--- begin The input ---
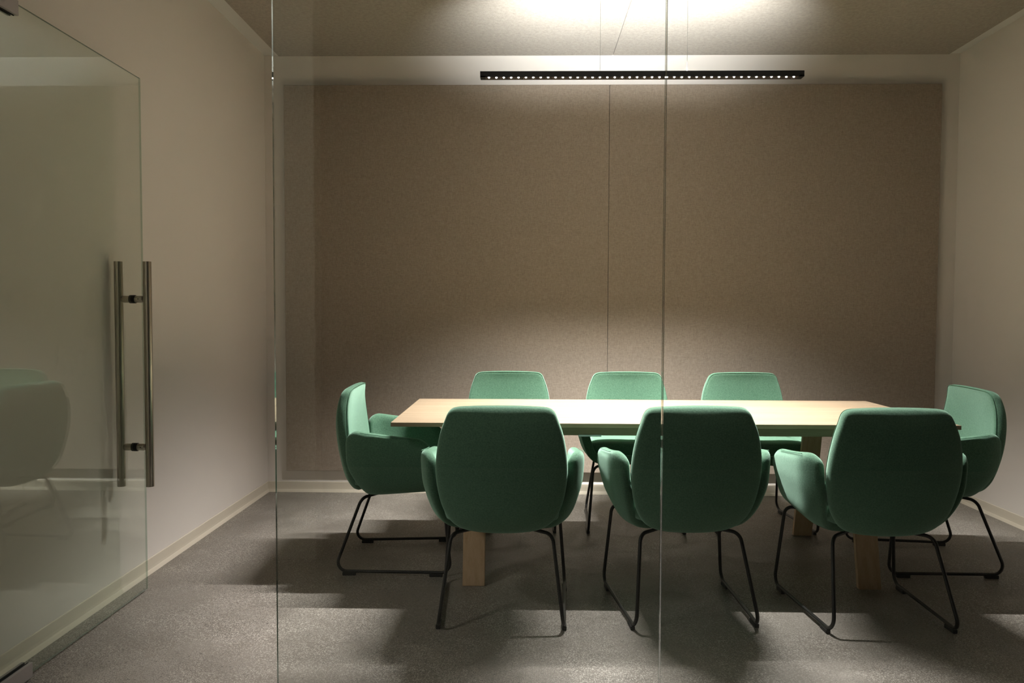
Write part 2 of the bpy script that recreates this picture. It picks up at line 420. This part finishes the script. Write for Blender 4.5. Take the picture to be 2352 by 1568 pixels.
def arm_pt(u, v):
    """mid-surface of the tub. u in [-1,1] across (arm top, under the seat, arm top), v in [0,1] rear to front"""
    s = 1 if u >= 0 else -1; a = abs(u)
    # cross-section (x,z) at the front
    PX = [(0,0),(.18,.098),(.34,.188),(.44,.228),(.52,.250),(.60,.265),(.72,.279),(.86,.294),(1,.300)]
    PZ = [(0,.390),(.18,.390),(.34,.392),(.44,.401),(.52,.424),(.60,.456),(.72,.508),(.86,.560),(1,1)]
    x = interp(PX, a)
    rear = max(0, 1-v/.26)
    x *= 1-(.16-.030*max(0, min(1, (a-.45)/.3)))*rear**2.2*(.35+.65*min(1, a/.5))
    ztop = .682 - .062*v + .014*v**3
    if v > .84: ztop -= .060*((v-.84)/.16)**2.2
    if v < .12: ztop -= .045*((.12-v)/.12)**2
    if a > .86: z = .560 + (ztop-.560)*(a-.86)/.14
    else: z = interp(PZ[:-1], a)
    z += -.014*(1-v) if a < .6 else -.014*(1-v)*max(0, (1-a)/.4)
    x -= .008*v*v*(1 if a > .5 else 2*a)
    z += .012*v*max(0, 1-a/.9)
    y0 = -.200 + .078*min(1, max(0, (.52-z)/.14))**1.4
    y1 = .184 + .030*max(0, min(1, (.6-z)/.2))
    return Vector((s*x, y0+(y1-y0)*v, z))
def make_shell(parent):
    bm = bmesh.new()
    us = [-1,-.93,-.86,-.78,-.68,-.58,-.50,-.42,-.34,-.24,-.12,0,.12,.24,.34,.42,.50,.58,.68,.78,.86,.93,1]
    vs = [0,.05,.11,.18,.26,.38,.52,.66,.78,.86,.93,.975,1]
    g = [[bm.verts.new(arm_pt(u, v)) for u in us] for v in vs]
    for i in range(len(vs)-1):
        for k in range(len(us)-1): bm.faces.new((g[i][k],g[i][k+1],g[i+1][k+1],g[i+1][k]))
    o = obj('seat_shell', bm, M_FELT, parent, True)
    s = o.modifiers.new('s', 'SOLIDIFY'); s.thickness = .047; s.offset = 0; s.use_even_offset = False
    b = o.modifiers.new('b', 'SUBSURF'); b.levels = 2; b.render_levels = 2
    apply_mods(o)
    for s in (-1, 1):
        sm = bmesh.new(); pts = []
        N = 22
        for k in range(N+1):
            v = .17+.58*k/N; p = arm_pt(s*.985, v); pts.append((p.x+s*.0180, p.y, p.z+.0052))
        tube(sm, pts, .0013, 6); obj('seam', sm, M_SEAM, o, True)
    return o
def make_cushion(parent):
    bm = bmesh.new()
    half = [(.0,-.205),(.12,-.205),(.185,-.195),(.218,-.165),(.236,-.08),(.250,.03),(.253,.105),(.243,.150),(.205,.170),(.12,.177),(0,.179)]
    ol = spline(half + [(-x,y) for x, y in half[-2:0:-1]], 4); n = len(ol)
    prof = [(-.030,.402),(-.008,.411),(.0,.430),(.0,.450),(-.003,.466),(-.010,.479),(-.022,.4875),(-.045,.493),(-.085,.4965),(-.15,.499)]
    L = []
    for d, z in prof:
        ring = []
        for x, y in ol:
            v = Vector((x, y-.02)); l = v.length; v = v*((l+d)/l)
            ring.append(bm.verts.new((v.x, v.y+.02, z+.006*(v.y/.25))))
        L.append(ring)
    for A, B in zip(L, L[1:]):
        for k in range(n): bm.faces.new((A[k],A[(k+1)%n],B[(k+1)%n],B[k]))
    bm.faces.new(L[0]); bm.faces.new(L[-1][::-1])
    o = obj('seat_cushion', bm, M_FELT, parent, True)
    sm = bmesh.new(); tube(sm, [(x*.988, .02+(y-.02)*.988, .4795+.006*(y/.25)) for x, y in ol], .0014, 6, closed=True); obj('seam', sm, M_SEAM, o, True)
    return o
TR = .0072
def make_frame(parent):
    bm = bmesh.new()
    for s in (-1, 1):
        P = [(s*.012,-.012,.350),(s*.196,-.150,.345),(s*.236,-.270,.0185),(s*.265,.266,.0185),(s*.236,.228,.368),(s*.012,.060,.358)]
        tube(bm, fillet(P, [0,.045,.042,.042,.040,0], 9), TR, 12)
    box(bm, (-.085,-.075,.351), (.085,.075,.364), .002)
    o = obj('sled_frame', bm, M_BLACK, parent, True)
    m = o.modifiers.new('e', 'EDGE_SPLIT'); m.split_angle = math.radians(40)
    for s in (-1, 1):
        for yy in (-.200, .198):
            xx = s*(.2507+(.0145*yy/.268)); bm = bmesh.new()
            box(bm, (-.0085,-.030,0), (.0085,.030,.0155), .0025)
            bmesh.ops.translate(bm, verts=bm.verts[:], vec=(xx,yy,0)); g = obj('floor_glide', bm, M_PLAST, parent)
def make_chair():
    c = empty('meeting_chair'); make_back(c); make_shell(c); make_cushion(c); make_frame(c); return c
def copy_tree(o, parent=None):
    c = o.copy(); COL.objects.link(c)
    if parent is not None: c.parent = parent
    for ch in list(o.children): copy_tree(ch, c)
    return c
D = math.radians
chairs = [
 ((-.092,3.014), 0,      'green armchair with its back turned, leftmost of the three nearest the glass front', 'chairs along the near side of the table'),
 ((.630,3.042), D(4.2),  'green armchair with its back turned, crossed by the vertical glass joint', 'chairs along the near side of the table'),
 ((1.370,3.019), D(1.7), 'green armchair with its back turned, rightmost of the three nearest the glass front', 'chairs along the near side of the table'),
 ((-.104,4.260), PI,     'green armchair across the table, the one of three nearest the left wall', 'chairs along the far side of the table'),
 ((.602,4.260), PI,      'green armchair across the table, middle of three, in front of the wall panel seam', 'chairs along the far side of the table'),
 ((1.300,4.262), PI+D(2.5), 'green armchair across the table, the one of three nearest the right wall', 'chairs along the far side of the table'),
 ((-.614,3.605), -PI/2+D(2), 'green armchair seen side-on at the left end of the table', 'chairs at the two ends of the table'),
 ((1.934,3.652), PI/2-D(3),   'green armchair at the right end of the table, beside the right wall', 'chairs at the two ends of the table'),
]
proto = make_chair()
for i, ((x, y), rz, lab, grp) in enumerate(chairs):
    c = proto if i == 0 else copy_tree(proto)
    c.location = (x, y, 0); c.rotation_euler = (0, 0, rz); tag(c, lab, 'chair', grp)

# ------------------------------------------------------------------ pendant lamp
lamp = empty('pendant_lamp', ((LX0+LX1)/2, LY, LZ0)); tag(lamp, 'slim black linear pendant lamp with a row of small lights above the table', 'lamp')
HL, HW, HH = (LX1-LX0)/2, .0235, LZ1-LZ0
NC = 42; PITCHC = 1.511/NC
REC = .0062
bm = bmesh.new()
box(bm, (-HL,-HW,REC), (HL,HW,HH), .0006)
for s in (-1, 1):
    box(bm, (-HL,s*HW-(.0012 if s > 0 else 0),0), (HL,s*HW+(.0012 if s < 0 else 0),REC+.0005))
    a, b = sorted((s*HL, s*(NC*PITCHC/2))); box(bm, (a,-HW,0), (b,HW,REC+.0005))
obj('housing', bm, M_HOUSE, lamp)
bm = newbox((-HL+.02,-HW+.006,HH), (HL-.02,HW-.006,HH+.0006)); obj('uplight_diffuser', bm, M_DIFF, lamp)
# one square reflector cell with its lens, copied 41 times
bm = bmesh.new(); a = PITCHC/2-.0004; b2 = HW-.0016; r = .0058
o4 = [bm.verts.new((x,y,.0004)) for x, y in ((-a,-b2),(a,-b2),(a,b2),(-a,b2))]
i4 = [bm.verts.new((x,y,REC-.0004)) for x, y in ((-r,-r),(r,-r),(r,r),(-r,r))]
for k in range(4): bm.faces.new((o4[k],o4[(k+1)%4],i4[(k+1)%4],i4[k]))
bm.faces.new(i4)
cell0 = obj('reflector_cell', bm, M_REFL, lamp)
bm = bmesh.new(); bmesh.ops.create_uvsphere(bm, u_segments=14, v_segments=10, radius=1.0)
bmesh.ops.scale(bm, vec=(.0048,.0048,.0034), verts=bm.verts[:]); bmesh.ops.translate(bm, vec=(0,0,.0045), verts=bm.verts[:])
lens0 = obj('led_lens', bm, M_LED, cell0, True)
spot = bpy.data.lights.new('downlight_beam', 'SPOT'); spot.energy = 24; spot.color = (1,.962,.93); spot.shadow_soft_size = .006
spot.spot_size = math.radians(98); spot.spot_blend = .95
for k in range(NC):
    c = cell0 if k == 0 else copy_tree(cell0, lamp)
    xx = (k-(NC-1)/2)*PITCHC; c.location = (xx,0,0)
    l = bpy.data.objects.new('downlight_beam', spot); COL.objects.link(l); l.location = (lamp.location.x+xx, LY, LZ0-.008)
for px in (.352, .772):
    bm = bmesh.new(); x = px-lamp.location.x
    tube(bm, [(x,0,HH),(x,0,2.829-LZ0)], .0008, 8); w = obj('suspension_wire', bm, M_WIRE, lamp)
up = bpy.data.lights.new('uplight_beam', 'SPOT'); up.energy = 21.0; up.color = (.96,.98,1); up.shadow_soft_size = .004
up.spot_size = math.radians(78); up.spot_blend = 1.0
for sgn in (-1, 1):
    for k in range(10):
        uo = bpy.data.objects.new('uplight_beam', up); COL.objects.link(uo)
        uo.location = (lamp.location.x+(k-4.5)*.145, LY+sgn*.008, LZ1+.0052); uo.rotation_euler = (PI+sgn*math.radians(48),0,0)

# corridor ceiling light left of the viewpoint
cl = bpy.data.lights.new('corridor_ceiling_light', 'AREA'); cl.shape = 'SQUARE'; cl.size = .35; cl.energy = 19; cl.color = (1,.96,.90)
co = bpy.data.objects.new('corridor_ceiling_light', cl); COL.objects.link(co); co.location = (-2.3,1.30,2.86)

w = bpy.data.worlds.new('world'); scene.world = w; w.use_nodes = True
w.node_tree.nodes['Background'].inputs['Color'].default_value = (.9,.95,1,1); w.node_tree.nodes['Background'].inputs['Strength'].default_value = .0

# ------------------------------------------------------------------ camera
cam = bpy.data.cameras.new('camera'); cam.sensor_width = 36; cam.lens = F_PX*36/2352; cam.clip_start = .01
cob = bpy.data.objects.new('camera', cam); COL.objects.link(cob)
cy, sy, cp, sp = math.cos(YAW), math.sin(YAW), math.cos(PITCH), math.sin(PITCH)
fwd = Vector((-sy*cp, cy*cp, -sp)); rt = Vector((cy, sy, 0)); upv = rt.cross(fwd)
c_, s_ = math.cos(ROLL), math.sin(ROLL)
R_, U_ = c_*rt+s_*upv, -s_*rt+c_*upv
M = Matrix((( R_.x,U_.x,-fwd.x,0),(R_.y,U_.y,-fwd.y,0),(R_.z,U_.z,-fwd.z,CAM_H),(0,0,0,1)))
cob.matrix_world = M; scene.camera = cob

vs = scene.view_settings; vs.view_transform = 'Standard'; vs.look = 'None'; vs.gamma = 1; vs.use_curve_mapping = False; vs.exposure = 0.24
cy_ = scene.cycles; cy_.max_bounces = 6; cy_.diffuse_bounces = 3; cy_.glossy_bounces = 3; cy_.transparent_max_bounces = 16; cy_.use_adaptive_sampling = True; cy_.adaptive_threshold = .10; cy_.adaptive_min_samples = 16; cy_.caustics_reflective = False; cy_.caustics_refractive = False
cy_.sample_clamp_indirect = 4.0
--- end The input ---
--- begin The input ---
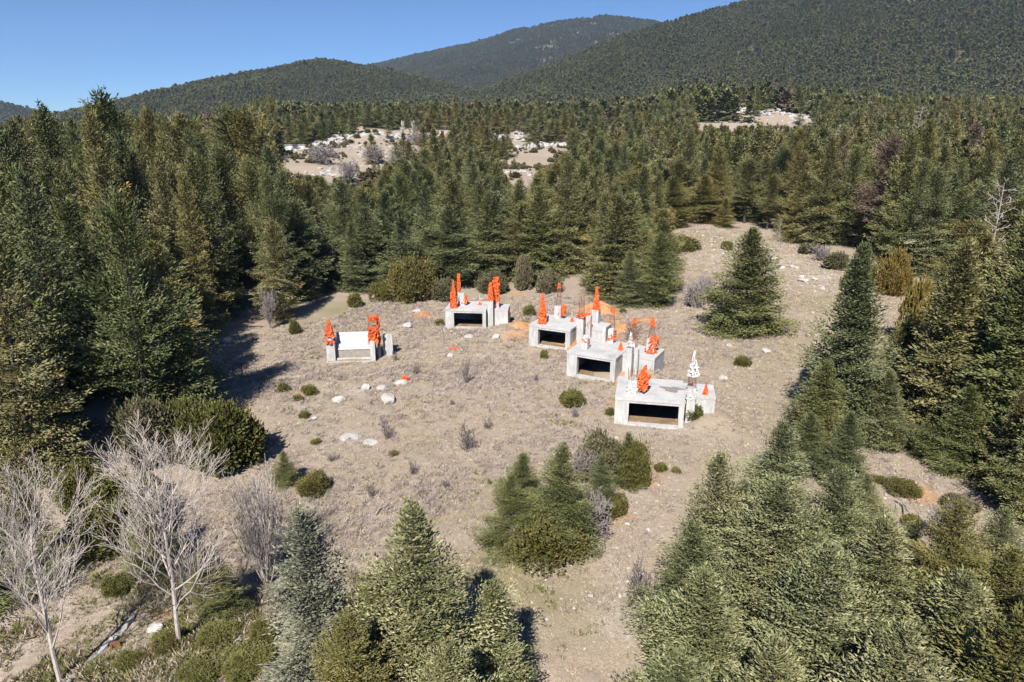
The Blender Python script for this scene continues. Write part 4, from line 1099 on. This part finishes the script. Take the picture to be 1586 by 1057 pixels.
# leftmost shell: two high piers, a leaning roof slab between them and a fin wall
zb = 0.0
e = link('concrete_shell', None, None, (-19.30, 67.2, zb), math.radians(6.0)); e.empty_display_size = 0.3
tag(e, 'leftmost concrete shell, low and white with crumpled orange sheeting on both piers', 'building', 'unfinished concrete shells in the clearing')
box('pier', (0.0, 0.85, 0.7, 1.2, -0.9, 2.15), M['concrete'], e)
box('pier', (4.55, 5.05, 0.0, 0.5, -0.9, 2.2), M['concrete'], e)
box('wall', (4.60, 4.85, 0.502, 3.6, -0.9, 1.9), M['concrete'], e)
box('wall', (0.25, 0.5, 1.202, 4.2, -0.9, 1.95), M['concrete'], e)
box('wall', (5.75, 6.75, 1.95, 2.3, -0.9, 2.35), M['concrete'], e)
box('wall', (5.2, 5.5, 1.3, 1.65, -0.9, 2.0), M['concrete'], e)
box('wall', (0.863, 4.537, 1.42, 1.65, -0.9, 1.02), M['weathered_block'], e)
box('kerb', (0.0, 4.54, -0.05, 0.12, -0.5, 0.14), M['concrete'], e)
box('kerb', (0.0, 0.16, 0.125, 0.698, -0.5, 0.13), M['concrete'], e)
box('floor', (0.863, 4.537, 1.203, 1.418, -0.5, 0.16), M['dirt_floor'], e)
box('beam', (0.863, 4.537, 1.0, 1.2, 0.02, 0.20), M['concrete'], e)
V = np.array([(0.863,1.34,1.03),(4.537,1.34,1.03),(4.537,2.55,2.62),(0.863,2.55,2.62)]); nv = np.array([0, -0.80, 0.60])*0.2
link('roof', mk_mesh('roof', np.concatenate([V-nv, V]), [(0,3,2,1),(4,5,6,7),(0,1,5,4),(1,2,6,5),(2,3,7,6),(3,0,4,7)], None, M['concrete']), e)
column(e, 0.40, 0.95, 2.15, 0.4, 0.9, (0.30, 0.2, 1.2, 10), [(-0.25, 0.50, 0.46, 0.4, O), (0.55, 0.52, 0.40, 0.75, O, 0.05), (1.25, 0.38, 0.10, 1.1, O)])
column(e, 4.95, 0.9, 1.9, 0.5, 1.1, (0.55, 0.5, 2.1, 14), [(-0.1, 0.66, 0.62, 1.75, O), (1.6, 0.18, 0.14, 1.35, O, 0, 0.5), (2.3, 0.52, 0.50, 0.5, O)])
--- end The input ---
- [Exercise brief]
Filter the data for the string "Take" and copy every line that has it.

- [Exercise response]
Write part 2 of the bpy script that recreates this picture. It picks up at line 420. This part finishes the script. Write for Blender 4.5. Take the picture to be 2352 by 1568 pixels.
The Blender Python script for this scene continues. Write part 4, from line 1099 on. This part finishes the script. Take the picture to be 1586 by 1057 pixels.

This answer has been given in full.